Exercise brief> Write out the data below exactly as given, without any of its pictures.

Supplied data>

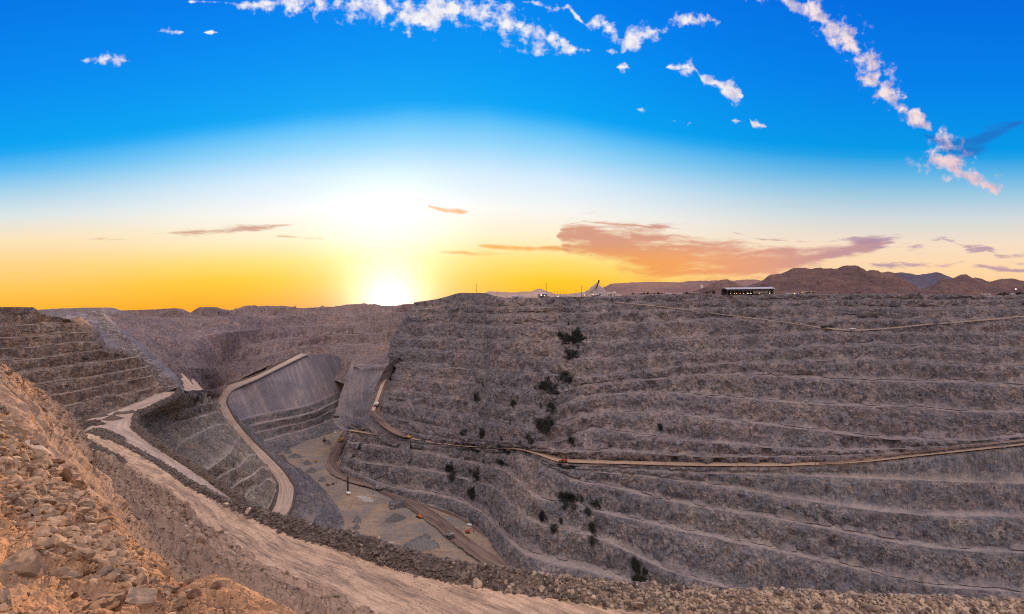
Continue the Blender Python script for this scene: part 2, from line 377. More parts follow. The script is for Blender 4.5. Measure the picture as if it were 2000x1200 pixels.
# ------------------------------------------------------------------ materials
def new_mat(name):
    m = bpy.data.materials.new(name); m.use_nodes = True
    m.node_tree.nodes.clear(); b = NB(m.node_tree)
    bs = b.new('ShaderNodeBsdfPrincipled'); o = b.new('ShaderNodeOutputMaterial')
    m.node_tree.links.new(bs.outputs[0], o.inputs[0])
    bs.inputs['Specular IOR Level'].default_value = 0.15; bs.inputs['Roughness'].default_value = .95
    return m, b, bs
def rock(name, base, dark, warm, cool, dustc, patch=55., streak=1.0, fine=2.2, bump=1.0, seed=0., tint=.6, contrast=1.0, fall=0.):
    m, b, bs = new_mat(name)
    pos = b.vadd(b.new('ShaderNodeTexCoord').outputs['Object'], (seed * 91, seed * 37, seed * 53))
    big = b.noise(b.vmul(pos, 1 / patch), 1.0, 6, .65, 1.0)
    mid = b.noise(b.vmul(pos, (1 / (patch * .25), 1 / (patch * .25), 1 / (patch * .4))), 1.0, 6, .68, .8)
    ver = b.noise(b.vmul(pos, (1 / (fine * 3.5), 1 / (fine * 3.5), 1 / (fine * 16))), 1.0, 5, .65, .6)
    bed = b.noise(b.vmul(pos, (1 / (fine * 11), 1 / (fine * 11), 1 / (fine * 2.6))), 1.0, 5, .65, 2.5)
    fin = b.noise(b.vmul(pos, 1 / fine), 1.0, 6, .72)
    huge = b.noise(b.vmul(pos, (1 / (patch * 3), 1 / (patch * 3), 1 / (patch * 1.6))), 1.0, 3, .55, .8)
    col = b.mix(b.step(big, .42, .56), base, warm)
    col = b.mix(b.m('MULTIPLY', b.step(mid, .47, .58), tint), col, cool)
    col = b.mix(b.m('MULTIPLY', b.step(ver, .50, .64), .65 * streak), col, dark)
    col = b.mix(b.m('MULTIPLY', b.step(bed, .54, .64), .5 * streak), col, dark)
    col = b.mix(b.m('MULTIPLY', b.step(mid, .44, .34), .4 * streak), col, dustc)
    wp = b.noise(b.vmul(pos, 1 / (fine * 5)), 1.0, 4, .7, color=True)
    vp = b.vadd(b.vmul(pos, (1 / (fine * 7), 1 / (fine * 7), 1 / (fine * 5))), b.vmul(b.vadd(wp, (-.5, -.5, -.5)), (1.6, 1.6, 1.6)))
    vo = b.new('ShaderNodeTexVoronoi'); b.put(vo.inputs['Vector'], vp)
    cell = b.new('ShaderNodeSeparateColor'); b.put(cell.inputs[0], vo.outputs['Color'])
    v2 = b.new('ShaderNodeTexVoronoi'); b.put(v2.inputs['Vector'], b.vadd(b.vmul(pos, (1 / (fine * 20), 1 / (fine * 20), 1 / (fine * 11))), b.vmul(b.vadd(wp, (-.5, -.5, -.5)), (1.2, 1.2, 1.2))))
    cel2 = b.new('ShaderNodeSeparateColor'); b.put(cel2.inputs[0], v2.outputs['Color'])
    col = b.mix(b.m('MULTIPLY', b.step(cel2.outputs[0], .5, .9), .6 * streak), col, cool)
    col = b.mix(b.m('MULTIPLY', b.step(cel2.outputs[1], .6, .95), .5 * streak), col, dustc)
    col = b.mix(b.m('MULTIPLY', b.step(cell.outputs[0], .45, .95), .75 * streak), col, dark)
    col = b.mix(b.m('MULTIPLY', b.step(cell.outputs[1], .55, .95), .5 * streak), col, warm)
    col = b.mix(b.m('MULTIPLY', b.step(cell.outputs[2], .55, .95), .6 * streak), col, cool)
    crk = b.noise(b.vmul(pos, (1 / (fine * 7), 1 / (fine * 7), 1 / (fine * 9))), 1.0, 6, .7, 1.5)
    crk = b.m('ABSOLUTE', b.m('SUBTRACT', crk, .5))
    col = b.mix(b.m('MULTIPLY', b.step(crk, .022, .0), .75 * streak), col, [x * .45 for x in dark[:3]] + [1])
    if fall:
        tv = b.new('ShaderNodeAttribute', attribute_name='track').outputs['Vector']
        f1 = b.noise(b.vmul(tv, (1 / 3.5, 1 / 90, 1)), 1.0, 5, .65, .5); f2 = b.noise(b.vmul(tv, (1 / 14, 1 / 160, 1)), 1.0, 4, .6, .8)
        col = b.mix(b.m('MULTIPLY', b.step(f1, .48, .64), fall), col, dark); col = b.mix(b.m('MULTIPLY', b.step(f2, .50, .62), fall * .9), col, dustc)
        col = b.mix(b.m('MULTIPLY', b.step(f2, .46, .36), fall * .7), col, cool)
    k = b.m('ADD', b.m('MULTIPLY', fin, 1.5 * contrast), 1 - .75 * contrast)
    kk = b.new('ShaderNodeCombineXYZ'); [b.put(kk.inputs[i], k) for i in range(3)]
    col = b.mix(1.0, col, kk.outputs[0], 'MULTIPLY')
    col = b.mix(b.m('MULTIPLY', b.step(huge, .42, .62), .45), col, b.mix(1.0, col, (.62, .64, .72, 1), 'MULTIPLY'))
    col = b.mix(b.m('MULTIPLY', b.step(huge, .46, .32), .5), col, b.mix(1.0, col, (1.35, 1.25, 1.12, 1), 'MULTIPLY'))
    at = b.new('ShaderNodeAttribute', attribute_name='dust')
    du = b.m('MULTIPLY', at.outputs['Fac'], b.step(b.m('ADD', fin, b.m('MULTIPLY', mid, .6)), .55, 1.0, 1.0, .35))
    col = b.mix(b.m('MULTIPLY', du, .85), col, dustc)
    st = b.new('ShaderNodeAttribute', attribute_name='stain')
    col = b.mix(b.m('MULTIPLY', st.outputs['Fac'], b.step(ver, .3, .5, .4, 1.0)), col, (.012, .012, .012, 1))
    b.put(bs.inputs['Base Color'], col)
    bu = b.new('ShaderNodeBump'); bu.inputs['Strength'].default_value = .8; bu.inputs['Distance'].default_value = fine * .55 * bump
    b.put(bu.inputs['Height'], b.m('ADD', fin, b.m('MULTIPLY', ver, .8)))
    b.put(bs.inputs['Normal'], bu.outputs[0])
    return m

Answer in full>
Continue the Blender Python script for this scene: part 2, from line 377. More parts follow. The script is for Blender 4.5. Measure the picture as if it were 2000x1200 pixels.
# ------------------------------------------------------------------ materials
def new_mat(name):
    m = bpy.data.materials.new(name); m.use_nodes = True
    m.node_tree.nodes.clear(); b = NB(m.node_tree)
    bs = b.new('ShaderNodeBsdfPrincipled'); o = b.new('ShaderNodeOutputMaterial')
    m.node_tree.links.new(bs.outputs[0], o.inputs[0])
    bs.inputs['Specular IOR Level'].default_value = 0.15; bs.inputs['Roughness'].default_value = .95
    return m, b, bs
def rock(name, base, dark, warm, cool, dustc, patch=55., streak=1.0, fine=2.2, bump=1.0, seed=0., tint=.6, contrast=1.0, fall=0.):
    m, b, bs = new_mat(name)
    pos = b.vadd(b.new('ShaderNodeTexCoord').outputs['Object'], (seed * 91, seed * 37, seed * 53))
    big = b.noise(b.vmul(pos, 1 / patch), 1.0, 6, .65, 1.0)
    mid = b.noise(b.vmul(pos, (1 / (patch * .25), 1 / (patch * .25), 1 / (patch * .4))), 1.0, 6, .68, .8)
    ver = b.noise(b.vmul(pos, (1 / (fine * 3.5), 1 / (fine * 3.5), 1 / (fine * 16))), 1.0, 5, .65, .6)
    bed = b.noise(b.vmul(pos, (1 / (fine * 11), 1 / (fine * 11), 1 / (fine * 2.6))), 1.0, 5, .65, 2.5)
    fin = b.noise(b.vmul(pos, 1 / fine), 1.0, 6, .72)
    huge = b.noise(b.vmul(pos, (1 / (patch * 3), 1 / (patch * 3), 1 / (patch * 1.6))), 1.0, 3, .55, .8)
    col = b.mix(b.step(big, .42, .56), base, warm)
    col = b.mix(b.m('MULTIPLY', b.step(mid, .47, .58), tint), col, cool)
    col = b.mix(b.m('MULTIPLY', b.step(ver, .50, .64), .65 * streak), col, dark)
    col = b.mix(b.m('MULTIPLY', b.step(bed, .54, .64), .5 * streak), col, dark)
    col = b.mix(b.m('MULTIPLY', b.step(mid, .44, .34), .4 * streak), col, dustc)
    wp = b.noise(b.vmul(pos, 1 / (fine * 5)), 1.0, 4, .7, color=True)
    vp = b.vadd(b.vmul(pos, (1 / (fine * 7), 1 / (fine * 7), 1 / (fine * 5))), b.vmul(b.vadd(wp, (-.5, -.5, -.5)), (1.6, 1.6, 1.6)))
    vo = b.new('ShaderNodeTexVoronoi'); b.put(vo.inputs['Vector'], vp)
    cell = b.new('ShaderNodeSeparateColor'); b.put(cell.inputs[0], vo.outputs['Color'])
    v2 = b.new('ShaderNodeTexVoronoi'); b.put(v2.inputs['Vector'], b.vadd(b.vmul(pos, (1 / (fine * 20), 1 / (fine * 20), 1 / (fine * 11))), b.vmul(b.vadd(wp, (-.5, -.5, -.5)), (1.2, 1.2, 1.2))))
    cel2 = b.new('ShaderNodeSeparateColor'); b.put(cel2.inputs[0], v2.outputs['Color'])
    col = b.mix(b.m('MULTIPLY', b.step(cel2.outputs[0], .5, .9), .6 * streak), col, cool)
    col = b.mix(b.m('MULTIPLY', b.step(cel2.outputs[1], .6, .95), .5 * streak), col, dustc)
    col = b.mix(b.m('MULTIPLY', b.step(cell.outputs[0], .45, .95), .75 * streak), col, dark)
    col = b.mix(b.m('MULTIPLY', b.step(cell.outputs[1], .55, .95), .5 * streak), col, warm)
    col = b.mix(b.m('MULTIPLY', b.step(cell.outputs[2], .55, .95), .6 * streak), col, cool)
    crk = b.noise(b.vmul(pos, (1 / (fine * 7), 1 / (fine * 7), 1 / (fine * 9))), 1.0, 6, .7, 1.5)
    crk = b.m('ABSOLUTE', b.m('SUBTRACT', crk, .5))
    col = b.mix(b.m('MULTIPLY', b.step(crk, .022, .0), .75 * streak), col, [x * .45 for x in dark[:3]] + [1])
    if fall:
        tv = b.new('ShaderNodeAttribute', attribute_name='track').outputs['Vector']
        f1 = b.noise(b.vmul(tv, (1 / 3.5, 1 / 90, 1)), 1.0, 5, .65, .5); f2 = b.noise(b.vmul(tv, (1 / 14, 1 / 160, 1)), 1.0, 4, .6, .8)
        col = b.mix(b.m('MULTIPLY', b.step(f1, .48, .64), fall), col, dark); col = b.mix(b.m('MULTIPLY', b.step(f2, .50, .62), fall * .9), col, dustc)
        col = b.mix(b.m('MULTIPLY', b.step(f2, .46, .36), fall * .7), col, cool)
    k = b.m('ADD', b.m('MULTIPLY', fin, 1.5 * contrast), 1 - .75 * contrast)
    kk = b.new('ShaderNodeCombineXYZ'); [b.put(kk.inputs[i], k) for i in range(3)]
    col = b.mix(1.0, col, kk.outputs[0], 'MULTIPLY')
    col = b.mix(b.m('MULTIPLY', b.step(huge, .42, .62), .45), col, b.mix(1.0, col, (.62, .64, .72, 1), 'MULTIPLY'))
    col = b.mix(b.m('MULTIPLY', b.step(huge, .46, .32), .5), col, b.mix(1.0, col, (1.35, 1.25, 1.12, 1), 'MULTIPLY'))
    at = b.new('ShaderNodeAttribute', attribute_name='dust')
    du = b.m('MULTIPLY', at.outputs['Fac'], b.step(b.m('ADD', fin, b.m('MULTIPLY', mid, .6)), .55, 1.0, 1.0, .35))
    col = b.mix(b.m('MULTIPLY', du, .85), col, dustc)
    st = b.new('ShaderNodeAttribute', attribute_name='stain')
    col = b.mix(b.m('MULTIPLY', st.outputs['Fac'], b.step(ver, .3, .5, .4, 1.0)), col, (.012, .012, .012, 1))
    b.put(bs.inputs['Base Color'], col)
    bu = b.new('ShaderNodeBump'); bu.inputs['Strength'].default_value = .8; bu.inputs['Distance'].default_value = fine * .55 * bump
    b.put(bu.inputs['Height'], b.m('ADD', fin, b.m('MULTIPLY', ver, .8)))
    b.put(bs.inputs['Normal'], bu.outputs[0])
    return m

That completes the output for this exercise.